The prototypical "Lucy" of three decades of car chase, cop thriller, detective mystery offspring -- think French Connection as one of the best of the spawn -- and in many ways has still never been bested. At the car chase beginning, the clicking music begins, all slow, following him, then the switch, they buckle up, music stronger, and we're off. McQueen's everyman tells big truths amidst the mystery and excitement. A classic.
Panic Room (2002)
Help, I got to get out of this movie.
Despite the interesting beginning, atmospheric set up and locale, oops, what to do for a plot. Waiting forever in a room is as boring as, well, waiting forever in a room. Or it seemed forever. And when it ended, well, someone must have yelled "quit'n time." Original promises unfulfilled, pieces scattered, and some caricaturish acting. Let me out!
The Ring (2002)
David Lynch ruined this movie.
Naomi Watts still think he's in Mulholland Drive, infusing the otherwise possibly frightening movie with laughable Lynchian melodrama and total lack of subtle human emotion toward her own son, own sister, own friend. Who cast this movie? Even her little son was an irritating and unpleasant-looking character. Contrast with the Shining's Danny. In the hands of a competent female lead who faded behind the material and allowed the story to unfold for us, rather than causing us to watch her overact, particularly with a son marginally concern-worthy, this could have been a top-notch horror movie. As it is, one never really gets beyond Naomi's facial reactions. Pity to have wasted the script so.
Body Double (1984)
Fascination has staying power
One mark of a good movie is how much the images, ambiance, and characters stay with you afterwards.
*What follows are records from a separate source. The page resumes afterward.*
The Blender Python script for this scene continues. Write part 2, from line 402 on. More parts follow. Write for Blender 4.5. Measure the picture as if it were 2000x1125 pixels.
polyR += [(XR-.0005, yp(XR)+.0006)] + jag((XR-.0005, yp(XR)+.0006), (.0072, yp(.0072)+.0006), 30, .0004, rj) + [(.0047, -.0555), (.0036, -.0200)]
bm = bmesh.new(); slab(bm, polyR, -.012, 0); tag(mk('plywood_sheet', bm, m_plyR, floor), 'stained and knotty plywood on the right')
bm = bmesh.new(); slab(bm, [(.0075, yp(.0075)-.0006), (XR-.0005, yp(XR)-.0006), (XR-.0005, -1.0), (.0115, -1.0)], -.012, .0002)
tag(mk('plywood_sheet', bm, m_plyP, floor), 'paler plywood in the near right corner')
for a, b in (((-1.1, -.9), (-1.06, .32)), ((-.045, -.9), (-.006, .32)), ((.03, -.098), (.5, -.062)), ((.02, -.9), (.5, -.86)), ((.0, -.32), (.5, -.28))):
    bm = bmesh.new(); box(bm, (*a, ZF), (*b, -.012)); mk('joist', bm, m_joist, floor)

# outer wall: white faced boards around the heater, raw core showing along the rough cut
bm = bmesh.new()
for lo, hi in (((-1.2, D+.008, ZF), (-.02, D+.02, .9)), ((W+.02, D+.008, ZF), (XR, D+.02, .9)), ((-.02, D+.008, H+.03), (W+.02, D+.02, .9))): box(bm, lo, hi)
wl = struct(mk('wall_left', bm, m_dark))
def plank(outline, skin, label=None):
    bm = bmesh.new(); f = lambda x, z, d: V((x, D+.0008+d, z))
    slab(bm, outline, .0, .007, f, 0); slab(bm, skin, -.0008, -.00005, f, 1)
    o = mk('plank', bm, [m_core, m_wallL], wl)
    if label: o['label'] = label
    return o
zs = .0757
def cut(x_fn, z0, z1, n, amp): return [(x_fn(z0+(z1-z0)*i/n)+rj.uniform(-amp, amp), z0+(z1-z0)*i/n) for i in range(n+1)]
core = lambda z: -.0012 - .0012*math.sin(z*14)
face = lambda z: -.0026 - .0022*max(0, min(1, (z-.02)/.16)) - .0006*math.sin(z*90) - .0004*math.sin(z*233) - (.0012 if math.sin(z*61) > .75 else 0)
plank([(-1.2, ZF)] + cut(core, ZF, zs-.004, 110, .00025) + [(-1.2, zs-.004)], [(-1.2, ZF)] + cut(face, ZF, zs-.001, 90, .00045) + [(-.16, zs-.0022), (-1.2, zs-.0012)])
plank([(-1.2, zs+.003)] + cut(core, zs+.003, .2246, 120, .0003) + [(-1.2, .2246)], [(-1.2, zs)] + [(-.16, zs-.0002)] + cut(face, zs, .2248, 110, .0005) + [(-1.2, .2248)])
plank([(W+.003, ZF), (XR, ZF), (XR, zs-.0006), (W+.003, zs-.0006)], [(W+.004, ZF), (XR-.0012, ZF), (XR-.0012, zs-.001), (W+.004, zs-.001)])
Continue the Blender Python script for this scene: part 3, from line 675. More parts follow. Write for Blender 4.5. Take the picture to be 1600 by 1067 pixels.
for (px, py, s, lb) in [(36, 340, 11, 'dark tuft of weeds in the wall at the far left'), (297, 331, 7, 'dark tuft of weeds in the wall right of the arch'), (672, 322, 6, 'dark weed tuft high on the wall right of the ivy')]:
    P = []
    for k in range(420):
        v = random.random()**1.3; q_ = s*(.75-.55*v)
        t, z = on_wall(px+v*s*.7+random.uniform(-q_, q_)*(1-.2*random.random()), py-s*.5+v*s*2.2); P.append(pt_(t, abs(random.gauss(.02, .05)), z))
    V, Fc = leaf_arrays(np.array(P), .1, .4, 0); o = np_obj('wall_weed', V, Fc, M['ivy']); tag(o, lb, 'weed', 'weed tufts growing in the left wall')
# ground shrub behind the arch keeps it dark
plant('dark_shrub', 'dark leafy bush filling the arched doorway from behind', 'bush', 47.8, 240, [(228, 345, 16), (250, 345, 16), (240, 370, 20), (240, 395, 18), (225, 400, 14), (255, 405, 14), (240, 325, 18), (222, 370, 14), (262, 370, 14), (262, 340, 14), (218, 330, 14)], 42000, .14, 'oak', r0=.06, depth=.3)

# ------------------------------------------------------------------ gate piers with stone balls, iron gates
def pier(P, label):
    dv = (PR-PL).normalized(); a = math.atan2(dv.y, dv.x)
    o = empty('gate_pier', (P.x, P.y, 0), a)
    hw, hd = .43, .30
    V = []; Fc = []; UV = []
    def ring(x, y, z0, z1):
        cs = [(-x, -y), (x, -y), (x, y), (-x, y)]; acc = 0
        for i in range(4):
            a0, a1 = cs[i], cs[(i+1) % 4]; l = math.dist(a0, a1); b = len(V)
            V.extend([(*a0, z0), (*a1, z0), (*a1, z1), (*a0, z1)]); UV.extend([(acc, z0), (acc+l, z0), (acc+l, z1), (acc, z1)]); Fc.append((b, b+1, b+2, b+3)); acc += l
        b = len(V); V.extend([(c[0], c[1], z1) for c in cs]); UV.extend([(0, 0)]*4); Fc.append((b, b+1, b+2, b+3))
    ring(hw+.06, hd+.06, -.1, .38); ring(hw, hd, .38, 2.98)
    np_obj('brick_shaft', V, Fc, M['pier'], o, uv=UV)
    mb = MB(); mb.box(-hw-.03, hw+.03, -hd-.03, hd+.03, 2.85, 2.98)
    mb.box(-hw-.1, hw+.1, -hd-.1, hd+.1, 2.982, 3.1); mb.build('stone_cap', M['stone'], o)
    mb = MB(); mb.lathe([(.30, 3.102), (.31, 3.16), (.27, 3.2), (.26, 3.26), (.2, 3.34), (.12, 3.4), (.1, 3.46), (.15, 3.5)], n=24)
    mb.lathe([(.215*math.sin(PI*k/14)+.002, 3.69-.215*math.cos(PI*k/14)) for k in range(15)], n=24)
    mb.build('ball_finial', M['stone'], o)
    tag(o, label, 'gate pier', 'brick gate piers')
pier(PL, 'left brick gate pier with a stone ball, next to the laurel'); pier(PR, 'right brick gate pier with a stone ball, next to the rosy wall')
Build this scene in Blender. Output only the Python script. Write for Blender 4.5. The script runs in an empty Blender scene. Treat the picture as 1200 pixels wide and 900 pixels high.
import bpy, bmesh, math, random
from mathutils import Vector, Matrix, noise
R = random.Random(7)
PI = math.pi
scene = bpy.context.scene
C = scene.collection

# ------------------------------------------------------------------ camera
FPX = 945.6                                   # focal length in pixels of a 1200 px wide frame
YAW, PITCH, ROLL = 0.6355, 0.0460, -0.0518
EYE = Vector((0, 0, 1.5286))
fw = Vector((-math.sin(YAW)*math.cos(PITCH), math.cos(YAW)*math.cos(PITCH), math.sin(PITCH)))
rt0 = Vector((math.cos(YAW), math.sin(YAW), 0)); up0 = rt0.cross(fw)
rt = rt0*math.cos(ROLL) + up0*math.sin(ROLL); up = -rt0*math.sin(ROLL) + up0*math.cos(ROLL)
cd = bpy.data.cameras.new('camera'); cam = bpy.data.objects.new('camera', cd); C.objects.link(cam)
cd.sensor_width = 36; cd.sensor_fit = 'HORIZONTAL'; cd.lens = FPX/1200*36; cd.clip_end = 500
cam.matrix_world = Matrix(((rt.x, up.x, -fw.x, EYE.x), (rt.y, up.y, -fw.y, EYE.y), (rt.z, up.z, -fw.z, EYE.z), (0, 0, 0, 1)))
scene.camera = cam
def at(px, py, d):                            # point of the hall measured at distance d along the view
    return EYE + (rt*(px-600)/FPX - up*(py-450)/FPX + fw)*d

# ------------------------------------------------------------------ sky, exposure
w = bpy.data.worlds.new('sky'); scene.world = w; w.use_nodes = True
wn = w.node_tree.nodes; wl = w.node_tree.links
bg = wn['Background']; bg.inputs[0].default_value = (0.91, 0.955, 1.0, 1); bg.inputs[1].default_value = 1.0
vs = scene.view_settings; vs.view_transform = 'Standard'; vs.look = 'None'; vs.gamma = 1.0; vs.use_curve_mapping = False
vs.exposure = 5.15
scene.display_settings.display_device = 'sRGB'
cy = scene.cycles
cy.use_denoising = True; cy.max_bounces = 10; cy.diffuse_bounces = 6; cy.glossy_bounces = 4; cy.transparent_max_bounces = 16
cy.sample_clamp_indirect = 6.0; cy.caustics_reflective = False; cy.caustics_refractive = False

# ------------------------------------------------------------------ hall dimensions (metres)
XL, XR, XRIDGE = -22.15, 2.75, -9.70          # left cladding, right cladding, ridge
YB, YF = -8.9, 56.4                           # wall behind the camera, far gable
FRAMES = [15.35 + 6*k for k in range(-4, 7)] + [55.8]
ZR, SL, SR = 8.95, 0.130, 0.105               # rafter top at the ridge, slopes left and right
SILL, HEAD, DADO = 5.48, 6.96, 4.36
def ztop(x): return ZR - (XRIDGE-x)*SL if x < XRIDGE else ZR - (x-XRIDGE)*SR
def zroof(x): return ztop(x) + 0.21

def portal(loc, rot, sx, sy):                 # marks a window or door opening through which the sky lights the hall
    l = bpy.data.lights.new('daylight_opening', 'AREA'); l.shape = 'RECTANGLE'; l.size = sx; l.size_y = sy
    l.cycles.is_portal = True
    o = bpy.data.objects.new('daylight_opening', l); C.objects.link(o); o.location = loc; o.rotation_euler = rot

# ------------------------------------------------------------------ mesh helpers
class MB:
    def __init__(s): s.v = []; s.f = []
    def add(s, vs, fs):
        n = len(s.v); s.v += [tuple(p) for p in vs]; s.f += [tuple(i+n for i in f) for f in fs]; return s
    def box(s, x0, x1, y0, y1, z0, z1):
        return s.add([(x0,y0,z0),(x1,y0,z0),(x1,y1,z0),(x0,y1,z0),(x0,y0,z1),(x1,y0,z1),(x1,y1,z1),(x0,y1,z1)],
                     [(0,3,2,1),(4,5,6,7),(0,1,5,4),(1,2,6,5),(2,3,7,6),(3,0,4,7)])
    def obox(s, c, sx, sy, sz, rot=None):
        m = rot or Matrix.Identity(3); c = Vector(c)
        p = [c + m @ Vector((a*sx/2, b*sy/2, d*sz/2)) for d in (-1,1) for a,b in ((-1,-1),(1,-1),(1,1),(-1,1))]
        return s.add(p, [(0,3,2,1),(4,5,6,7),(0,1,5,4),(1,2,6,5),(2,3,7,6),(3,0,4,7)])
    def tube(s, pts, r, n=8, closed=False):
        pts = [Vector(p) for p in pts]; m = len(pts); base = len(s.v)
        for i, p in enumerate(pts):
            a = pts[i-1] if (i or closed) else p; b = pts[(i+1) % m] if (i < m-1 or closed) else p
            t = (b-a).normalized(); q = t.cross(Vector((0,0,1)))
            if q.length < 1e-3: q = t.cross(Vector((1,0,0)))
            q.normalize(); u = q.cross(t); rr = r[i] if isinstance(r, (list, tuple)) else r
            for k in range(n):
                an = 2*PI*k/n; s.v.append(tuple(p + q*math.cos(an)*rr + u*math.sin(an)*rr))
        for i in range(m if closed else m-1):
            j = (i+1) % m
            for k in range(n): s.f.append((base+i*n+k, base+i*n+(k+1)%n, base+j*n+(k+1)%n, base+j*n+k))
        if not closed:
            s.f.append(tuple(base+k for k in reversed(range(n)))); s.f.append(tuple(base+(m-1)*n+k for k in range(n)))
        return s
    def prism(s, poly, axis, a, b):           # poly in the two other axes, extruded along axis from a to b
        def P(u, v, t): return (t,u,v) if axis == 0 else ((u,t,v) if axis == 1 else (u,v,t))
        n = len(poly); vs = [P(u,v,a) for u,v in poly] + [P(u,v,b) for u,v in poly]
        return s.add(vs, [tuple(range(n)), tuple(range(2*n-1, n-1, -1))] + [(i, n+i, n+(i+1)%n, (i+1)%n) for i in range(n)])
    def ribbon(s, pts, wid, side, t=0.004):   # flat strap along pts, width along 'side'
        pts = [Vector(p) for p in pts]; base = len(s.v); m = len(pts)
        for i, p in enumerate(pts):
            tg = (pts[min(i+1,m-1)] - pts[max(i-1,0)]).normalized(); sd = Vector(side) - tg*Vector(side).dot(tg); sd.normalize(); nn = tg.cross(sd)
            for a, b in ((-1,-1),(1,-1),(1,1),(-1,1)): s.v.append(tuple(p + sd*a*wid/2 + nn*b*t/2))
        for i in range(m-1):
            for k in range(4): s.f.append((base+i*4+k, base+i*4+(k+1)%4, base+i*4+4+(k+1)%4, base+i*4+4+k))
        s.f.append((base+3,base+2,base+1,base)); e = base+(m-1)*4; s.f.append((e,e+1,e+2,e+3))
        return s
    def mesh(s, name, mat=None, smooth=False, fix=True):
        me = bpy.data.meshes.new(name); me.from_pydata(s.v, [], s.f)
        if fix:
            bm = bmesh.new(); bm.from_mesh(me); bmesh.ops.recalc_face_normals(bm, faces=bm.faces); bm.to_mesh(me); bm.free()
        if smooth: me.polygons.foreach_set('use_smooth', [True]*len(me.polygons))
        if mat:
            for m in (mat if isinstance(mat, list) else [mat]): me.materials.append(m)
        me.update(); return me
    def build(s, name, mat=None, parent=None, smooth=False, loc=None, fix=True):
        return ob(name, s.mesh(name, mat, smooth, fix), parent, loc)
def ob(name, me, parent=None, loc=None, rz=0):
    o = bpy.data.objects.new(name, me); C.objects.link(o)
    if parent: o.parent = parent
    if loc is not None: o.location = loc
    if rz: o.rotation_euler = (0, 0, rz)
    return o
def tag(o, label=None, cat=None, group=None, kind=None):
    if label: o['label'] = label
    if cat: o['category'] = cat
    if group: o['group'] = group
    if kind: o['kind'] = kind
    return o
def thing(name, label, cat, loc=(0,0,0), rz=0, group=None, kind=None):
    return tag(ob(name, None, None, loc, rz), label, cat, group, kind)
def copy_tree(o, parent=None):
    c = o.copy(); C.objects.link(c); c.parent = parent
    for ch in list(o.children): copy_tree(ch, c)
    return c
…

There are so many movies, even so-called blockbusters, that I will see more than once, forgetting I ever saw them the first time. Did I see Road to Perdition? Rented Live and Die in L.A. several times. Lethal Weapon--what happened? In the case of Body Double, the characters (especially Jack), that wonderfully captured Hollywood feel and scenery, the nothing-is-as-it-seems symbolism right from the opening credits and that desert shot that turns into a backdrop, the "Relax" orchestration, and music generally, all stay with you vividly after -- for this reason alone it rates as a very good, successful film. It captured something fascinating(and I don't even like pornography).
Insomnia (2002)
Yes, go to sleep
The story sets up a fascinating premise in the shocking circumstantial similarity between the two main characters, and then blows it all to hell. How did so many mistakes, so much improbability, so little continuity in theme get by everybody, especially someone who could conceptualize Memento? The only Al Pacina movie I can remember that was really not very good.
Windtalkers (2002)
Two hours of bullets, explosions, and fake screams
Someone in hollywood got a good deal on pyrotechnics, and the sound track for bullets fired out of an automatic. Plus, did or should have gotten hold of a sound track for the repetitively agonizing yells as soldiers get shot and blasted, shot and blasted, flames, flames, yells, blood, shot and blasted, shot and blasted -- for two hours (or the length of the movie). Plus there were two Navahos. At one point, they actually use their code. At some point in the future, someone might make an interesting story out of the unique and successful code. At some point in the future.